Globular clusters within Abell 1689


Date: 12 September 2013
Satellite: Hubble Space Telescope
Depicts: Abell 1689, Virgo Cluster
Copyright: NASA, ESA, J. Blakeslee (NRC Herzberg Astrophysics Program, Dominion Astrophysical Observatory), and K. Alamo-Martinez (National Autonomous University of Mexico)
Acknowledgment: H. Ford (JHU)


This new image of galaxy cluster Abell 1689 shows the region of sky in stunning detail, capturing the glowing golden clumps, bright stars, ethereal spiral galaxies, and electric blue arcs peppered throughout the frame.

Abell 1689 is one of the biggest and most massive galaxy clusters known – so massive that it warps the space around it, bending and enhancing the light from galaxies lying far beyond it like a cosmic magnifying glass.

But there is more going on here than initially meets the eye. Peering deep into the heart of the massive galaxy cluster Abell 1689, the NASA/ESA Hubble Space Telescope recently spied some 10 000 globular clusters. From this, the astronomers estimate that this galaxy cluster could possibly contain over 160 000 globulars overall, the largest population ever found in such a cluster. By comparison, our  galaxy, the Milky Way, hosts about 150 such clusters.

By studying the globular clusters within this massive and distant galaxy cluster, the astronomers also found that these globulars are reliable tracers of the amount of dark matter contained within galaxy clusters like Abell 1689. Globular clusters are dense collections of hundreds of thousands of stars – some of the oldest surviving stars in the Universe.

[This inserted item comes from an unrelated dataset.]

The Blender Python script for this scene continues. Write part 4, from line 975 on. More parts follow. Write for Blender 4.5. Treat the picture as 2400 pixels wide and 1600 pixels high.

The image on the left, taken by Hubble's Advanced Camera for Surveys (ACS), shows the numerous galaxies that make up Abell 1689. The box near the centre outlines one of the regions sampled by Hubble, containing a rich collection of globular clusters.

The view on the right zooms into the region of this cluster that has been found to be packed with globular clusters. They appear as thousands of tiny white dots, like a blizzard of snowflakes. The larger white blobs are entire galaxies full of stars.